------ DATA PROVIDED

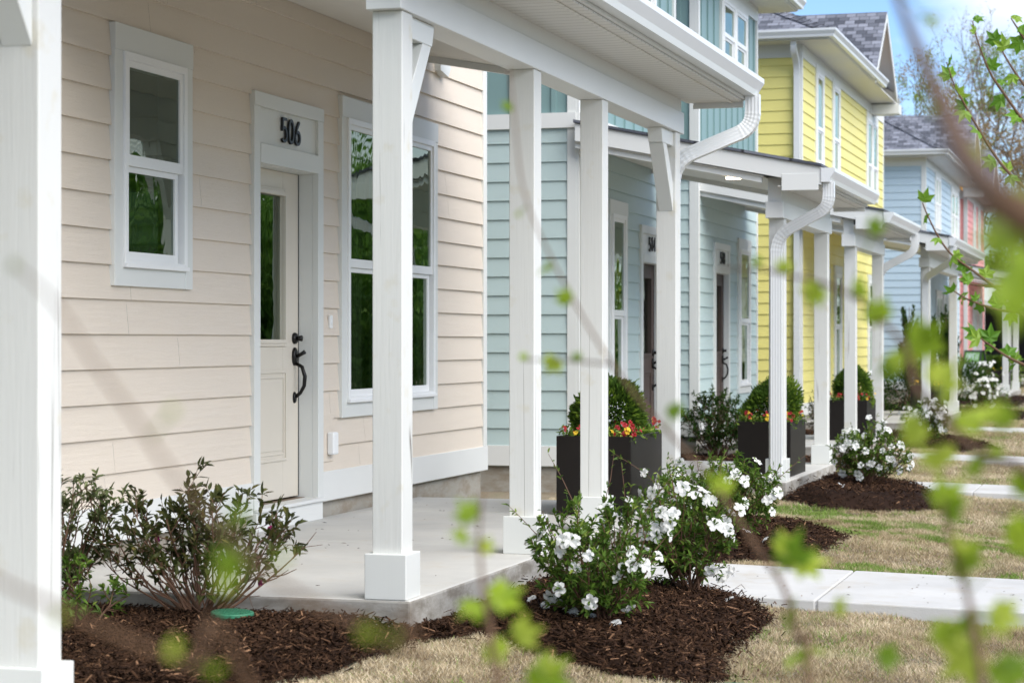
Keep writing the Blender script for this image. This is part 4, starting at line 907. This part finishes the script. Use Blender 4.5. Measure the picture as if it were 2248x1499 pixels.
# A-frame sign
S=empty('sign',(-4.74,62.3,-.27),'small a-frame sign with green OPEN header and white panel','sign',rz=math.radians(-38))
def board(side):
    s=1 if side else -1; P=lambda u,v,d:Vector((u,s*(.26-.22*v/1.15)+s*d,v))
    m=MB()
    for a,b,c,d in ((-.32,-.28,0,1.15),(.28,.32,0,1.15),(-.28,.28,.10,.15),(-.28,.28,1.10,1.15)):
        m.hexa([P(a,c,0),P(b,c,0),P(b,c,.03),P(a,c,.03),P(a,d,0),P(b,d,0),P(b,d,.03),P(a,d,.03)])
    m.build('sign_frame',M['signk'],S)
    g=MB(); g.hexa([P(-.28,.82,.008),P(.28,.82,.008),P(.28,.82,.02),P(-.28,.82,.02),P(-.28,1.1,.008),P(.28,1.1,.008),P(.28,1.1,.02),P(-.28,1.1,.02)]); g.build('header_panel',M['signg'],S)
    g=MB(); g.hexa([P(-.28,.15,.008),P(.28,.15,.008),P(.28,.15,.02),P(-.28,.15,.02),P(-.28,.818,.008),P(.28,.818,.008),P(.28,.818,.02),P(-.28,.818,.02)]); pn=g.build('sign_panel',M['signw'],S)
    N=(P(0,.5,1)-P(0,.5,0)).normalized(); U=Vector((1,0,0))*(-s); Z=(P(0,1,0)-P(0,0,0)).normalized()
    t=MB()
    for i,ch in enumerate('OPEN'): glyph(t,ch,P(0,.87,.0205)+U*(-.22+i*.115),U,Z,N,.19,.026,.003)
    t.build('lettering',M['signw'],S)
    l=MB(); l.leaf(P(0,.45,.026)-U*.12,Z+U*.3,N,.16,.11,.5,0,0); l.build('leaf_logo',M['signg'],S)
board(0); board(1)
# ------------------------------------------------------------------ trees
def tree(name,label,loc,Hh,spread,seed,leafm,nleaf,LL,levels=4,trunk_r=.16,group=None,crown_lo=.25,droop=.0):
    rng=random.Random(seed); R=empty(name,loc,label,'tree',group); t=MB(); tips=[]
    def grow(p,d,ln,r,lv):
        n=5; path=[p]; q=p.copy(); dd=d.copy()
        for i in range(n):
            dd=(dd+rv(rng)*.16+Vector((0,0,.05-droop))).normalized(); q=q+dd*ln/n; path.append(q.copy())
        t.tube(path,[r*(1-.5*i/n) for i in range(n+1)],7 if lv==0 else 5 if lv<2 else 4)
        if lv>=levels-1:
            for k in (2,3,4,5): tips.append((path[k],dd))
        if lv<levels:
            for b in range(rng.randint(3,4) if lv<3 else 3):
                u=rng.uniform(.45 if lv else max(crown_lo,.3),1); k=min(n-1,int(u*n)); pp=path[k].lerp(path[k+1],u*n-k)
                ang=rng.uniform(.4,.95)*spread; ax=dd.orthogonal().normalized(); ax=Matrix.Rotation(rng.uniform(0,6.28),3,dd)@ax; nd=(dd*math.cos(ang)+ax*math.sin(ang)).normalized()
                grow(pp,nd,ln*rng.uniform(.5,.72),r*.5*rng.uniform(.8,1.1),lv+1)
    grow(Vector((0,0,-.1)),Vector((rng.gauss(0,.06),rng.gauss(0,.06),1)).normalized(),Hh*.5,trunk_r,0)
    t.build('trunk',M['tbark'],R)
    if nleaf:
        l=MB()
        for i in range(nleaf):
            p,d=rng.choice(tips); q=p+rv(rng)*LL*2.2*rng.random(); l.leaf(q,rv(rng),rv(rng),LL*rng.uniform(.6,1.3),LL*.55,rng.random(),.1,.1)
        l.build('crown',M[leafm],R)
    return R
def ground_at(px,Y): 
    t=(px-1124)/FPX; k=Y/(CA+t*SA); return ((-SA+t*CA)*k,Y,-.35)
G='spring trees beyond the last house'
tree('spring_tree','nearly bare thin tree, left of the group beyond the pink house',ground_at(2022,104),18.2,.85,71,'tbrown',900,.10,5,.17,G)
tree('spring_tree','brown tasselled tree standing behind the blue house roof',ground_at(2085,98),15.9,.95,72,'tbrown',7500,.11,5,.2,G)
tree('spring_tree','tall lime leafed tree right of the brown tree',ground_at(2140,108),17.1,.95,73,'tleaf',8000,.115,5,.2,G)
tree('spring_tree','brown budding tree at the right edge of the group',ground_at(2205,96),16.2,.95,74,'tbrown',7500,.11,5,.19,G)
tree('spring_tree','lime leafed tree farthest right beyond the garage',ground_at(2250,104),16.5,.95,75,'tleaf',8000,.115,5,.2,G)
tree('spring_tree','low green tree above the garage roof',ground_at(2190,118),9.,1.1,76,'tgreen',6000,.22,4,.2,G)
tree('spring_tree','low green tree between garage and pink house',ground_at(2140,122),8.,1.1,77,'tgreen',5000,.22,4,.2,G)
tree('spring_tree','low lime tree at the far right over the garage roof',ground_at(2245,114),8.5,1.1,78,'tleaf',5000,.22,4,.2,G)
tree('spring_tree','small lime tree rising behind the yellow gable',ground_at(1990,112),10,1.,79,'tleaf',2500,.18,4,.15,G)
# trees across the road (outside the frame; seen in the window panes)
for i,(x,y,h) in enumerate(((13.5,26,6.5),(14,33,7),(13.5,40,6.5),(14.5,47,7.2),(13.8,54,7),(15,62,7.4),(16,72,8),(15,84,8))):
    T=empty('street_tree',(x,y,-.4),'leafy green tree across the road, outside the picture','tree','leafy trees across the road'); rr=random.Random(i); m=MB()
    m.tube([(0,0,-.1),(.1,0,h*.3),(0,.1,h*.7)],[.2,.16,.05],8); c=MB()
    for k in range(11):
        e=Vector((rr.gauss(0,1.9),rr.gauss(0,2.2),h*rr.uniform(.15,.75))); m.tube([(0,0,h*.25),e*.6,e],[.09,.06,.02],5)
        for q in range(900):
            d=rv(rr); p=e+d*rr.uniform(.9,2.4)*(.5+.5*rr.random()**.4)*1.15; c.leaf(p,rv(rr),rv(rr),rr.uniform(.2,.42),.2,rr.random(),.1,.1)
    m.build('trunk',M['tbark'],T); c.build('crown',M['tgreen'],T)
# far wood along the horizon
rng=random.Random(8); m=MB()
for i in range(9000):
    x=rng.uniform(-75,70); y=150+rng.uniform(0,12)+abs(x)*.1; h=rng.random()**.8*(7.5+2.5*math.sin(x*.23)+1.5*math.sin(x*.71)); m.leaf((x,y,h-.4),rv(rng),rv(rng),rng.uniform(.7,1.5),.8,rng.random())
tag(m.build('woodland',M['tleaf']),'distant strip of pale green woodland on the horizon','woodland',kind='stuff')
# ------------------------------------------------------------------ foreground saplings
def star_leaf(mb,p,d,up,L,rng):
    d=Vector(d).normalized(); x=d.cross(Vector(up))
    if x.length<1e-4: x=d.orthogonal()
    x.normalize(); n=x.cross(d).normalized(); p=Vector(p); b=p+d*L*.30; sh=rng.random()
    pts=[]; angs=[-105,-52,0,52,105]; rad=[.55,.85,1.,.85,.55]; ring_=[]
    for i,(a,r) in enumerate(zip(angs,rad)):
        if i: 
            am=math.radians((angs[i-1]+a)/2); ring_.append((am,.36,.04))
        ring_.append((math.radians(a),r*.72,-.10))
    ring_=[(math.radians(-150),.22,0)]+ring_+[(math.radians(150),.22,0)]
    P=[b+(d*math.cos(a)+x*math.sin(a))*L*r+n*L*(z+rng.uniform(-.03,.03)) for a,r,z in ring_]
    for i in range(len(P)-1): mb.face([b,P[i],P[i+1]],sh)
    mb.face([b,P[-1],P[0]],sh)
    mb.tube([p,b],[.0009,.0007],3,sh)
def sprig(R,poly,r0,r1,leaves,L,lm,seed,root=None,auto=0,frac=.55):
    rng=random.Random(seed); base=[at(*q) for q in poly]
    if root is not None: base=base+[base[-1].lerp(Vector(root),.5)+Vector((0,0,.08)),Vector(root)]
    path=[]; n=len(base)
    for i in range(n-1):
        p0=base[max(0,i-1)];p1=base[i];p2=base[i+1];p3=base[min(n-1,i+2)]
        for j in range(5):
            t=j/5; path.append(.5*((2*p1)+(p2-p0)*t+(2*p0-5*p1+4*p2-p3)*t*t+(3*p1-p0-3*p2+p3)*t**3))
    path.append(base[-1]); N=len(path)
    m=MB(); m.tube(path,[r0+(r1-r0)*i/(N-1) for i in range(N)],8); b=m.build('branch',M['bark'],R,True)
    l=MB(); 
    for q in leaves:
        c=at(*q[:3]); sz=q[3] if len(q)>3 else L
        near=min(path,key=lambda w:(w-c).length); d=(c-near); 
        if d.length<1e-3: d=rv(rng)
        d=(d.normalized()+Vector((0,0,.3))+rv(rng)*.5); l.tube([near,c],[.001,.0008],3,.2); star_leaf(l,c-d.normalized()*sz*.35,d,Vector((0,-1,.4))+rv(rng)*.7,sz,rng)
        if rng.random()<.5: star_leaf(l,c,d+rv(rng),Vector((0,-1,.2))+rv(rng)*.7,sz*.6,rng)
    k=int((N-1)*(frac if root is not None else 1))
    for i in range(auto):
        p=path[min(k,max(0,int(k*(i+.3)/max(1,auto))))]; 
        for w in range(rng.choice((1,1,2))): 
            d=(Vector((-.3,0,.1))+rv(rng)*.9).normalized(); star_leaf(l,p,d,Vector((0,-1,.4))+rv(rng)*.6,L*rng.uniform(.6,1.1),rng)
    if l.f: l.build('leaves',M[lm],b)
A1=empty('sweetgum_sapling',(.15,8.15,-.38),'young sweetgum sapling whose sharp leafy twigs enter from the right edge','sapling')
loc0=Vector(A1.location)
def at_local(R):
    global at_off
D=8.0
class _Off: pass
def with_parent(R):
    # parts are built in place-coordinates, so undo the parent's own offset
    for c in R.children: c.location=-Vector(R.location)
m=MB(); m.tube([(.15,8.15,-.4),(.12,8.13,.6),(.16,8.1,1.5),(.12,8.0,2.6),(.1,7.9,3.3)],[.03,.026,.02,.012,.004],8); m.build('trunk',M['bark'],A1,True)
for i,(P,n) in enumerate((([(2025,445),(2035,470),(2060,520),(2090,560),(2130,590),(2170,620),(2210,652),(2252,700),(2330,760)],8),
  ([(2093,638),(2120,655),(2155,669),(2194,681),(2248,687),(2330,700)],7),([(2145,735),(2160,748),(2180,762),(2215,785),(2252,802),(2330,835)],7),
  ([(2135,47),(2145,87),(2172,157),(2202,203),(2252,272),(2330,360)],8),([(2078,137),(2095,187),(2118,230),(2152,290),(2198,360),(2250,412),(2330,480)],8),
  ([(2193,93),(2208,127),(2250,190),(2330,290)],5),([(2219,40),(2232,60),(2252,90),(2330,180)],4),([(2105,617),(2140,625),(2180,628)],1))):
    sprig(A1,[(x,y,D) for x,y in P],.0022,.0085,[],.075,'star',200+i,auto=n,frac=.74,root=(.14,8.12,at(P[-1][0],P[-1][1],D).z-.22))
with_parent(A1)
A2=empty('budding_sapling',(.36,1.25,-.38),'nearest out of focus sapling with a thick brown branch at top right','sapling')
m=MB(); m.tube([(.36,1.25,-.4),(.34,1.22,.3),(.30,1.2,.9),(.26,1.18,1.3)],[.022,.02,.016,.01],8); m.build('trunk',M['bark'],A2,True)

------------

Scan the material above. Copy each line where "picture" occurs.

• [EXERCISE RESULT]:
Keep writing the Blender script for this image. This is part 4, starting at line 907. This part finishes the script. Use Blender 4.5. Measure the picture as if it were 2248x1499 pixels.
    T=empty('street_tree',(x,y,-.4),'leafy green tree across the road, outside the picture','tree','leafy trees across the road'); rr=random.Random(i); m=MB()